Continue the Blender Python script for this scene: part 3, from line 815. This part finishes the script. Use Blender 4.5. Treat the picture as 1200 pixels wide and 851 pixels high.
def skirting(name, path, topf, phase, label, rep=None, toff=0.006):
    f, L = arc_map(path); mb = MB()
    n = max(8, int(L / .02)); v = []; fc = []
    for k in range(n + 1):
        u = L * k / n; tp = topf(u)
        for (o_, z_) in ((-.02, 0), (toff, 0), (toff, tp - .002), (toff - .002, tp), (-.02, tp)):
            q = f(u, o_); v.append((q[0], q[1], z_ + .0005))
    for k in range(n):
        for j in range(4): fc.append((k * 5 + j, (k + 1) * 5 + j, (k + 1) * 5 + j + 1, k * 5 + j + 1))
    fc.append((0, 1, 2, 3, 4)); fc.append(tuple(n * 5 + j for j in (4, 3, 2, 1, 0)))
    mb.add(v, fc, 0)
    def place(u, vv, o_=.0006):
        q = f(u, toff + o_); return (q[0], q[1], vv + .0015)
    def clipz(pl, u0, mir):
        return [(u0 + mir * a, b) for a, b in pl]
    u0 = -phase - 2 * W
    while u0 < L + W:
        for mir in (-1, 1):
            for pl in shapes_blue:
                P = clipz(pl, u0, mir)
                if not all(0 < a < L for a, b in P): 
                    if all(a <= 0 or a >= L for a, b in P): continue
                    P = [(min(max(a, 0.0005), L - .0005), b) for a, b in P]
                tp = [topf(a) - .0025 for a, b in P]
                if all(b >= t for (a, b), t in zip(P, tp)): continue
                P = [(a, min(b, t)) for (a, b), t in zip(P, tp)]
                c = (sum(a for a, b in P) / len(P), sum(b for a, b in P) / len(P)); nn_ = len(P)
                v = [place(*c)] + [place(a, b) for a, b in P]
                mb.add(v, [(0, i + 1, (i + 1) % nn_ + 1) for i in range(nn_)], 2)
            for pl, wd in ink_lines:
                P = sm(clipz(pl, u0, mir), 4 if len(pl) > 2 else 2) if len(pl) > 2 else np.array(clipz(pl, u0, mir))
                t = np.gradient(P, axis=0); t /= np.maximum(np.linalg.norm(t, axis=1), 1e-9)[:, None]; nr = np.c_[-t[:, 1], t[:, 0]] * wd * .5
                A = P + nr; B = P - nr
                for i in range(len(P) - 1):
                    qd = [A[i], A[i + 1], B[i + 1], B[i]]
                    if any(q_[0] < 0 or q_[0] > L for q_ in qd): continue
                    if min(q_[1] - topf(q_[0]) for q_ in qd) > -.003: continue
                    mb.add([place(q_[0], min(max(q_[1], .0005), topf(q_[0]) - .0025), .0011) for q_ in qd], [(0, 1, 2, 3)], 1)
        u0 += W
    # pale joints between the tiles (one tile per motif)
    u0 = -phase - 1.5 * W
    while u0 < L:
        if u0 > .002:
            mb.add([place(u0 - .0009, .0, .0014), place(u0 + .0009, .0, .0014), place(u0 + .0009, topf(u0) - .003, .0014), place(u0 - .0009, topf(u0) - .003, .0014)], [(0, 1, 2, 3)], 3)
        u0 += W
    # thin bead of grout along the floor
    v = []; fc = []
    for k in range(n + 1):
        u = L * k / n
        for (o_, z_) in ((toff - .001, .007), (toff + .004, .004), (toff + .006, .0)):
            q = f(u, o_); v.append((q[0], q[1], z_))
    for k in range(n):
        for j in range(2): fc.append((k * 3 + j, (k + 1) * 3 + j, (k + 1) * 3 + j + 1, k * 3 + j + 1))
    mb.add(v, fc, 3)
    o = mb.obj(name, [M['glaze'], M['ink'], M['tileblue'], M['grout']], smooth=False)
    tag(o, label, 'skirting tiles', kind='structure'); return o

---

* WHAT THE EXERCISE ASKS
Extract each line of the listing above, copying it word for word.

* EXPECTED ANSWER
Continue the Blender Python script for this scene: part 3, from line 815. This part finishes the script. Use Blender 4.5. Treat the picture as 1200 pixels wide and 851 pixels high.
def skirting(name, path, topf, phase, label, rep=None, toff=0.006):
    f, L = arc_map(path); mb = MB()
    n = max(8, int(L / .02)); v = []; fc = []
    for k in range(n + 1):
        u = L * k / n; tp = topf(u)
        for (o_, z_) in ((-.02, 0), (toff, 0), (toff, tp - .002), (toff - .002, tp), (-.02, tp)):
            q = f(u, o_); v.append((q[0], q[1], z_ + .0005))
    for k in range(n):
        for j in range(4): fc.append((k * 5 + j, (k + 1) * 5 + j, (k + 1) * 5 + j + 1, k * 5 + j + 1))
    fc.append((0, 1, 2, 3, 4)); fc.append(tuple(n * 5 + j for j in (4, 3, 2, 1, 0)))
    mb.add(v, fc, 0)
    def place(u, vv, o_=.0006):
        q = f(u, toff + o_); return (q[0], q[1], vv + .0015)
    def clipz(pl, u0, mir):
        return [(u0 + mir * a, b) for a, b in pl]
    u0 = -phase - 2 * W
    while u0 < L + W:
        for mir in (-1, 1):
            for pl in shapes_blue:
                P = clipz(pl, u0, mir)
                if not all(0 < a < L for a, b in P): 
                    if all(a <= 0 or a >= L for a, b in P): continue
                    P = [(min(max(a, 0.0005), L - .0005), b) for a, b in P]
                tp = [topf(a) - .0025 for a, b in P]
                if all(b >= t for (a, b), t in zip(P, tp)): continue
                P = [(a, min(b, t)) for (a, b), t in zip(P, tp)]
                c = (sum(a for a, b in P) / len(P), sum(b for a, b in P) / len(P)); nn_ = len(P)
                v = [place(*c)] + [place(a, b) for a, b in P]
                mb.add(v, [(0, i + 1, (i + 1) % nn_ + 1) for i in range(nn_)], 2)
            for pl, wd in ink_lines:
                P = sm(clipz(pl, u0, mir), 4 if len(pl) > 2 else 2) if len(pl) > 2 else np.array(clipz(pl, u0, mir))
                t = np.gradient(P, axis=0); t /= np.maximum(np.linalg.norm(t, axis=1), 1e-9)[:, None]; nr = np.c_[-t[:, 1], t[:, 0]] * wd * .5
                A = P + nr; B = P - nr
                for i in range(len(P) - 1):
                    qd = [A[i], A[i + 1], B[i + 1], B[i]]
                    if any(q_[0] < 0 or q_[0] > L for q_ in qd): continue
                    if min(q_[1] - topf(q_[0]) for q_ in qd) > -.003: continue
                    mb.add([place(q_[0], min(max(q_[1], .0005), topf(q_[0]) - .0025), .0011) for q_ in qd], [(0, 1, 2, 3)], 1)
        u0 += W
    # pale joints between the tiles (one tile per motif)
    u0 = -phase - 1.5 * W
    while u0 < L:
        if u0 > .002:
            mb.add([place(u0 - .0009, .0, .0014), place(u0 + .0009, .0, .0014), place(u0 + .0009, topf(u0) - .003, .0014), place(u0 - .0009, topf(u0) - .003, .0014)], [(0, 1, 2, 3)], 3)
        u0 += W
    # thin bead of grout along the floor
    v = []; fc = []
    for k in range(n + 1):
        u = L * k / n
        for (o_, z_) in ((toff - .001, .007), (toff + .004, .004), (toff + .006, .0)):
            q = f(u, o_); v.append((q[0], q[1], z_))
    for k in range(n):
        for j in range(2): fc.append((k * 3 + j, (k + 1) * 3 + j, (k + 1) * 3 + j + 1, k * 3 + j + 1))
    mb.add(v, fc, 3)
    o = mb.obj(name, [M['glaze'], M['ink'], M['tileblue'], M['grout']], smooth=False)
    tag(o, label, 'skirting tiles', kind='structure'); return o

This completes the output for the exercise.